When capitalism can provide a reasonable minimum of nutrition, clothing and shelter for the planets inhabitants then, and only then, will it be appropriate to declare the end of Marxist-Leninism. It is the structured inability of the system to do this, and in fact a growth in the economic contradiction between rich and poor at all levels of world economy, which means that there will always be those who struggle for a better future.
Ted Talbot.
REFERENCES
ANALYSIS, Analysis Publications, Issue 2, Summer 1992, B.C.M. Analysis, London, WC1N 3XX.
DORE, Elizabeth, Debt and Ecological Disaster in Latin America. In:- Race and Class, No. 34.1, 1992.
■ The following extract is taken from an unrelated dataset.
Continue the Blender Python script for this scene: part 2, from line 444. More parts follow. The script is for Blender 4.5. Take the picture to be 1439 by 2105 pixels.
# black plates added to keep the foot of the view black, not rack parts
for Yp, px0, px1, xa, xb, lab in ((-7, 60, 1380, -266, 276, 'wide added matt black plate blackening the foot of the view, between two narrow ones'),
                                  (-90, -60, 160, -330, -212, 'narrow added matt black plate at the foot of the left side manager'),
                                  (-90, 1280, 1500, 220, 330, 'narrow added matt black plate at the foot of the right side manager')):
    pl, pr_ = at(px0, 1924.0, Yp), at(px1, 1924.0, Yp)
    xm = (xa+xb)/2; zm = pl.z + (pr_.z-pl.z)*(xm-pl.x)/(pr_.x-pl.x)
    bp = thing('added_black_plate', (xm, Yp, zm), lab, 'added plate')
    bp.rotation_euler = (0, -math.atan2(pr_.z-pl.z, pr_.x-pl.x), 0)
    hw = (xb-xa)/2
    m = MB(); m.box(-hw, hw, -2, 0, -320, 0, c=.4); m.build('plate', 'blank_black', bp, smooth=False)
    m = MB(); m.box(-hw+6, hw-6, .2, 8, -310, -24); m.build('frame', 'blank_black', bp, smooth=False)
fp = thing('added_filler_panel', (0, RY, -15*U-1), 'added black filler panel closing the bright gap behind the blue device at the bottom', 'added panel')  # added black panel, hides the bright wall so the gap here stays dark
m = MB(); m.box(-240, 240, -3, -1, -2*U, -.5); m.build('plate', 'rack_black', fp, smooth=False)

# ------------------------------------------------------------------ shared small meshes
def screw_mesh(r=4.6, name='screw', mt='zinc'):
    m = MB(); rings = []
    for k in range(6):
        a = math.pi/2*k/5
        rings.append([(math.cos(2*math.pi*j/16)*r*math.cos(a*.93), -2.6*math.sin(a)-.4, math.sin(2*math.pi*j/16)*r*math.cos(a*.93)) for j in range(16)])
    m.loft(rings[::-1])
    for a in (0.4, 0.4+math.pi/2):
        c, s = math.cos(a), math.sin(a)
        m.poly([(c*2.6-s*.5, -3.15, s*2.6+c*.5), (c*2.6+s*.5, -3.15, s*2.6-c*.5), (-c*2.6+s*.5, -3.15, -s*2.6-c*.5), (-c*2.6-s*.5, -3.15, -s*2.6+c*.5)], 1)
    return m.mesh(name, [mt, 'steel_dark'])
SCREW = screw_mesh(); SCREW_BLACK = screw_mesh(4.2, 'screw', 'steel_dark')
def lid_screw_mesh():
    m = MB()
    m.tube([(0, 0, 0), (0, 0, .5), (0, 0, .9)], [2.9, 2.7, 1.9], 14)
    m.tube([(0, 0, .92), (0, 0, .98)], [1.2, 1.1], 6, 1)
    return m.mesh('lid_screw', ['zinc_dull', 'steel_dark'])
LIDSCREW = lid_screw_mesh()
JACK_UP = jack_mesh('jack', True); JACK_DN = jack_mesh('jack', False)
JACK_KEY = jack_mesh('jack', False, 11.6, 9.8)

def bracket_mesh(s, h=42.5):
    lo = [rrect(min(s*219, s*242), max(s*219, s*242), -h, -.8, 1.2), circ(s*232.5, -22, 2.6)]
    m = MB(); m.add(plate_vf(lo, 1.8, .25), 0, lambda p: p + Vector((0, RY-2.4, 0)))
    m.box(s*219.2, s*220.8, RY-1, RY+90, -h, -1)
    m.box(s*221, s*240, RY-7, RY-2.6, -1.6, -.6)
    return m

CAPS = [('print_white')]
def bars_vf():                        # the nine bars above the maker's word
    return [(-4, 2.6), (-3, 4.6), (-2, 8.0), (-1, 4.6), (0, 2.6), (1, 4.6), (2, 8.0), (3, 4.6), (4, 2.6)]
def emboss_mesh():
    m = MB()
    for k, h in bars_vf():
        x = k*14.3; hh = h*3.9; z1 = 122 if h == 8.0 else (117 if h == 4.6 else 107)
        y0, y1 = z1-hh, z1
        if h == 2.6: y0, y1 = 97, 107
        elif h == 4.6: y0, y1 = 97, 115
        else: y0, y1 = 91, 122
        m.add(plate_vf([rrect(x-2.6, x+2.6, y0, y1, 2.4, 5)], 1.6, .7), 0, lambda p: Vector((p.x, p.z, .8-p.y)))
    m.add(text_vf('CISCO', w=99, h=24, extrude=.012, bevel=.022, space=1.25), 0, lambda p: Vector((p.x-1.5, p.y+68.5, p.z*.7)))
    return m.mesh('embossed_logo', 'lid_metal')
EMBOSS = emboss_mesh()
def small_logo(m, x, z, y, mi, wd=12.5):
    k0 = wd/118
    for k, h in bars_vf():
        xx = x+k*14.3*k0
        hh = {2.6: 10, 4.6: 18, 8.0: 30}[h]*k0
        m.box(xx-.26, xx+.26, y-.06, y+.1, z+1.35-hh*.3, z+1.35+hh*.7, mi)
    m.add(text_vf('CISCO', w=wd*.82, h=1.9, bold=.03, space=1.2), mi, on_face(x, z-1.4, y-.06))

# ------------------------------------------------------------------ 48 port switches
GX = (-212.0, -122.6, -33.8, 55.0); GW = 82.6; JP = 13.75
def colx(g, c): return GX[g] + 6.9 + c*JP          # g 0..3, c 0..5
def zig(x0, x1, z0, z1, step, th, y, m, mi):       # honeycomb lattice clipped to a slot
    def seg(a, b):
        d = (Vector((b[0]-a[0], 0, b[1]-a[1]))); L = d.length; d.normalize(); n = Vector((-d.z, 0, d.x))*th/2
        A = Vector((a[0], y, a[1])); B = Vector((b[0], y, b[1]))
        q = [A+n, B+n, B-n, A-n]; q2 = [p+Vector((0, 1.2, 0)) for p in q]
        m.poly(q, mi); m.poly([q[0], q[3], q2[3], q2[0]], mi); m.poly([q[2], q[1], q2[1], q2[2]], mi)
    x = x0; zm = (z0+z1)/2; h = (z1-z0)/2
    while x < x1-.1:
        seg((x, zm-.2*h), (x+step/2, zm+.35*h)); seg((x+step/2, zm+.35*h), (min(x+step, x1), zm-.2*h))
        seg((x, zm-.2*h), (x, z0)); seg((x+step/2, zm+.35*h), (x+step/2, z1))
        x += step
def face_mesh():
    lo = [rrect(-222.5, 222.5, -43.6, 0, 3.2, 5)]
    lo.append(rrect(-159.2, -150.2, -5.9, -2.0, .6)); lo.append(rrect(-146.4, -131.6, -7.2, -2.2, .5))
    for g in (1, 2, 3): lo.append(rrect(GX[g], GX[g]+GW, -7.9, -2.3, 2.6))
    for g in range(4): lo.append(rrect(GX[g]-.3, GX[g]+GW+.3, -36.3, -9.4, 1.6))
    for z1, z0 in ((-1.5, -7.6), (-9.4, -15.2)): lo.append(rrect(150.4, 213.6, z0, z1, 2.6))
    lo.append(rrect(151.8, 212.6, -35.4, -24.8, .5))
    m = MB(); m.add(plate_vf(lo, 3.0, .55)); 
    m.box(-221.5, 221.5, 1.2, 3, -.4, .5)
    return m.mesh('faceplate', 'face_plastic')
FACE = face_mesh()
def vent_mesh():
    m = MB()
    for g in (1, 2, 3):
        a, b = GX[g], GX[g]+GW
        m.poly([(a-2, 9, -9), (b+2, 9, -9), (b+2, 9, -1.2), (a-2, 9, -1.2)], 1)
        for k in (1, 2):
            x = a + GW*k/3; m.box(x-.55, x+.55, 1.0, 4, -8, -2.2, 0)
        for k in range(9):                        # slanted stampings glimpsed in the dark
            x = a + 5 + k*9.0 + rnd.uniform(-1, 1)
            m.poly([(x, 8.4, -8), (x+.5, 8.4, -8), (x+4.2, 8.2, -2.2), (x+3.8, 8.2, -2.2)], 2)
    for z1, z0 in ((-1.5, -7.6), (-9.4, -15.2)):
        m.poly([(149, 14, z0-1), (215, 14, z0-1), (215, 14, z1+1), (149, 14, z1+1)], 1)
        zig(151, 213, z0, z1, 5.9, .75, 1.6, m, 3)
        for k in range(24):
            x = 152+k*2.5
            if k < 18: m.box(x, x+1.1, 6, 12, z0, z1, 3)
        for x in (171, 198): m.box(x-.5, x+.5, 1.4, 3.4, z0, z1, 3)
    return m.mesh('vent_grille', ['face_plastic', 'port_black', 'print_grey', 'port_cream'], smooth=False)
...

FUKUYAMA, Francis, The End of History. In:- National Interest, 1989
FUKUYAMA, Francis, The End of History and the Last Man, Hamish Hamilton, 1992.
FUREDI, Frank, Mythical Past, Elusive Future, Pluto Press, London, 1992.
GALBRAITH, John, Kenneth, The Culture of Contentment, Sinclair-Stevenson, London, 1992.
MARX, Karl, The Eighteenth Brumaire of Louis Bonaparte, In:- Surveys From Exile, Penguin, Middlesex, 1973.
MESZAROS, Istvan, The Power of Ideology, Harvester Press, Hertfordshire, 1989.
O' MALLEY, Joseph, Ed., Karl Marx:- Critique of Hegel's Philosophy of Right, C.U.P., Cambridge, 1970.
RICHARDS, Frank, The Future Hasn't Even Begun, In:- Living Marxism, November, 1989, Junius Publications, London.
TISDALL, Simon, America's Poor are Getting Poorer, In:- The Guardian Weekly, vol 147, No. 11, Week Ending September 13th, 1992.